====== DATASET EXTRACT

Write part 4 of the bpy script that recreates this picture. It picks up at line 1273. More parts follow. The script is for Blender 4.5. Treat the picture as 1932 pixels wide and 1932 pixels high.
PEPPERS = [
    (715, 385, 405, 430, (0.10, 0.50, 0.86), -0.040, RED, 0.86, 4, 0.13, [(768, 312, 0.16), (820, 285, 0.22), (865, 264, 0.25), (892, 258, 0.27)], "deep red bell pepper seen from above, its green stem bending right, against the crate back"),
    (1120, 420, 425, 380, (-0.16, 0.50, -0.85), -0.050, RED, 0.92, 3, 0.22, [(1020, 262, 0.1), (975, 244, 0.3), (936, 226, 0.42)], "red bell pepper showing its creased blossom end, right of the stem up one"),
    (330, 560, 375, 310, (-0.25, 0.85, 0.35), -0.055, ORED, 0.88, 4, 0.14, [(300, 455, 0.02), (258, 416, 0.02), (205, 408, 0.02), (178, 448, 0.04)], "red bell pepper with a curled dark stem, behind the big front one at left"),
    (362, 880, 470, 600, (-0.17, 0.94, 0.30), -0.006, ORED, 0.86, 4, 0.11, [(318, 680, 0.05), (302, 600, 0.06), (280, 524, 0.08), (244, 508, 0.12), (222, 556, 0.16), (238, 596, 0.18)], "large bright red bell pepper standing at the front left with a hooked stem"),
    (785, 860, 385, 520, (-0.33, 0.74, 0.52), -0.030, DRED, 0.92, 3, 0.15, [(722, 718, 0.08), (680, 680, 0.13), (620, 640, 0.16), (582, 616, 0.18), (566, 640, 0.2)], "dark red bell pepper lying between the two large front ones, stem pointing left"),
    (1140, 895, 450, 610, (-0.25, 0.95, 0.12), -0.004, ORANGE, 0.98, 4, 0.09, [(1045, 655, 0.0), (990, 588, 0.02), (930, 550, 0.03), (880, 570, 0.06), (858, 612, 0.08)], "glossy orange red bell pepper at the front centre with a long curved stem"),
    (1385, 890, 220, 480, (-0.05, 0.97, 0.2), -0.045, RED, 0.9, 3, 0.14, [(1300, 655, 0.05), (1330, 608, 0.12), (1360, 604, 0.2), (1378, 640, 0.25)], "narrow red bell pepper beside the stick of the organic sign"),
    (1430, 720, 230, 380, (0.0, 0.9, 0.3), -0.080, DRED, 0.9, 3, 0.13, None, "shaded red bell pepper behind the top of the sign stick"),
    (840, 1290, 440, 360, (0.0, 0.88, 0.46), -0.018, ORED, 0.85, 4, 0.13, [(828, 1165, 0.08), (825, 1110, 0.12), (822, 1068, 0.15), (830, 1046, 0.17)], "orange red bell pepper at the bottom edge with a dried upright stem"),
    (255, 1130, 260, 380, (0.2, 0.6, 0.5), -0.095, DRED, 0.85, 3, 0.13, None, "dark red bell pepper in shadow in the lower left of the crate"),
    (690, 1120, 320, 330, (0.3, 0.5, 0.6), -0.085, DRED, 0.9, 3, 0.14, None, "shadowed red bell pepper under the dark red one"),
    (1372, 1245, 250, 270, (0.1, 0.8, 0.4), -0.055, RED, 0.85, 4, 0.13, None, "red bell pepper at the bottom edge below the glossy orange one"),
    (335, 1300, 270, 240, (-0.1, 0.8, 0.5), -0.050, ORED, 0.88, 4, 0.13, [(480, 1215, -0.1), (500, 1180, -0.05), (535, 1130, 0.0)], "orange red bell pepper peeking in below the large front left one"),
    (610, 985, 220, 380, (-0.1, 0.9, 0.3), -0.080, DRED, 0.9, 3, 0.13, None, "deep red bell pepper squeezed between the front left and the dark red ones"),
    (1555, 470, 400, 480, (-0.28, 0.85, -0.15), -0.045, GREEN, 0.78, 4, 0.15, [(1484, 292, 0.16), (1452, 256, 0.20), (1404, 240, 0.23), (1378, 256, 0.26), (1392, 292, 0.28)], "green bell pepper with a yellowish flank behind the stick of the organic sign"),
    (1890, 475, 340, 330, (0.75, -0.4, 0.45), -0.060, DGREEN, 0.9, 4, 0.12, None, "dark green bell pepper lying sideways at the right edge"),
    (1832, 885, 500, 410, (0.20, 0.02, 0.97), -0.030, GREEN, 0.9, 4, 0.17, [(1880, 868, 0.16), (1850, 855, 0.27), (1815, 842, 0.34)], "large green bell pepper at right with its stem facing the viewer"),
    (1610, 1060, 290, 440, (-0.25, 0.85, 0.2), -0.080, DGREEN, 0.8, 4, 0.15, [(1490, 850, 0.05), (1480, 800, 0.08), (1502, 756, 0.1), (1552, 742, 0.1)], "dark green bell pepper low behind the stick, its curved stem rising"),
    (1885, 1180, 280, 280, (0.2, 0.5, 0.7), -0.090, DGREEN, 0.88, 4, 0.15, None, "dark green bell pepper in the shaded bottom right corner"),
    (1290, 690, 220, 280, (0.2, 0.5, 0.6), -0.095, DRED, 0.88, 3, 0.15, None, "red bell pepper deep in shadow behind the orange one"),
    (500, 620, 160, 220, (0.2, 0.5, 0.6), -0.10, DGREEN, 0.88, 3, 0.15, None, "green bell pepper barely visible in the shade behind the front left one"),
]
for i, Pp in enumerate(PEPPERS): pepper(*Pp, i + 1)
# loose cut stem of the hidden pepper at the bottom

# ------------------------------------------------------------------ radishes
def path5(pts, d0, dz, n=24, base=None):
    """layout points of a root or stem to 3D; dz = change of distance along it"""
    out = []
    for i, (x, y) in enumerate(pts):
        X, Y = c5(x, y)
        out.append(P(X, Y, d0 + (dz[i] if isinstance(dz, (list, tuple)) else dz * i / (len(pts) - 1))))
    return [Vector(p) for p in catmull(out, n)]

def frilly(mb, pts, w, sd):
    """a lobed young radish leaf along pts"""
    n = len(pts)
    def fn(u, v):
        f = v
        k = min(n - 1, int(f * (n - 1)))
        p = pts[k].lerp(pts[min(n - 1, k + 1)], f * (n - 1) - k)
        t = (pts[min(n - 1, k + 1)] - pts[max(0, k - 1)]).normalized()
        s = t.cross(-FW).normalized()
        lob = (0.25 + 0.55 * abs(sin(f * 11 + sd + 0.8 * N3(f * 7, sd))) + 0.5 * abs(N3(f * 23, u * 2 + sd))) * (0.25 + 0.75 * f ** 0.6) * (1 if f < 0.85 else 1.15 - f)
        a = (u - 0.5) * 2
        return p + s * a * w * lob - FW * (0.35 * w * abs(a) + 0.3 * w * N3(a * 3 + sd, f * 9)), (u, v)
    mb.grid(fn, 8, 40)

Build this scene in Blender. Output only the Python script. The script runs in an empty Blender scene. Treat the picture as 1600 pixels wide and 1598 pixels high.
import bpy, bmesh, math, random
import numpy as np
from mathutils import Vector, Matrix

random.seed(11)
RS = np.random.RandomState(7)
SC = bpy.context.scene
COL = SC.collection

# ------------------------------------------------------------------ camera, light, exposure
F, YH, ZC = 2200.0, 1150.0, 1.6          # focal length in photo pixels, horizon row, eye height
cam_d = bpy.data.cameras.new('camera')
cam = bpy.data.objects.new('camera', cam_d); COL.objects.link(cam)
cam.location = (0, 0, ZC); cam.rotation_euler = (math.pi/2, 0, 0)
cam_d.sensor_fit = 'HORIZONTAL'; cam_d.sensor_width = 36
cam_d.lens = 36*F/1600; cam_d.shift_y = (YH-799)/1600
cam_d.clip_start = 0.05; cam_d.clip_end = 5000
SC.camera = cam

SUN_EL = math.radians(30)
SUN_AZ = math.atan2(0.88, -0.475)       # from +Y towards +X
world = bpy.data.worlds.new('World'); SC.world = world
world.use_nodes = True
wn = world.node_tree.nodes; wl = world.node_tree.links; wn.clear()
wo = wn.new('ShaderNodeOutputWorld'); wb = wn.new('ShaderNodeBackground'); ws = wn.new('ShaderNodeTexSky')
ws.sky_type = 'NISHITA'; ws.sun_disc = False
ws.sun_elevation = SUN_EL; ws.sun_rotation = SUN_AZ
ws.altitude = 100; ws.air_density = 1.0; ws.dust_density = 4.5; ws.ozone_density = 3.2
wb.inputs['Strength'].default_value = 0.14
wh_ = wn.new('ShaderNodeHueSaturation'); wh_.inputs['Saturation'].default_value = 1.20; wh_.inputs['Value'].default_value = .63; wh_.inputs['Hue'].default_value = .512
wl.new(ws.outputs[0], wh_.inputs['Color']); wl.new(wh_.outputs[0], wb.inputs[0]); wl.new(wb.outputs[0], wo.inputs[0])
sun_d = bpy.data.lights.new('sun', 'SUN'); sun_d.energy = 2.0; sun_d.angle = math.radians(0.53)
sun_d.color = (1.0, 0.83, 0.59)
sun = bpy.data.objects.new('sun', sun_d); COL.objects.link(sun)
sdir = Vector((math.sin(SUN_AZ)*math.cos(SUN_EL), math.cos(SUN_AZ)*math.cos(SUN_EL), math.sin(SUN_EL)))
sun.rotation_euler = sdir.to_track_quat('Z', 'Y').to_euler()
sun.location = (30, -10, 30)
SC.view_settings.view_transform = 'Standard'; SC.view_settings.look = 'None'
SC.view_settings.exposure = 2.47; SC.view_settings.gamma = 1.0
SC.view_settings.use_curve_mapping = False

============

WHAT YOU ARE ASKED TO DO: Return every line from the records above that holds the word "wide".

OUTPUT FOR THIS EXERCISE:
Write part 4 of the bpy script that recreates this picture. It picks up at line 1273. More parts follow. The script is for Blender 4.5. Treat the picture as 1932 pixels wide and 1932 pixels high.
Build this scene in Blender. Output only the Python script. The script runs in an empty Blender scene. Treat the picture as 1600 pixels wide and 1598 pixels high.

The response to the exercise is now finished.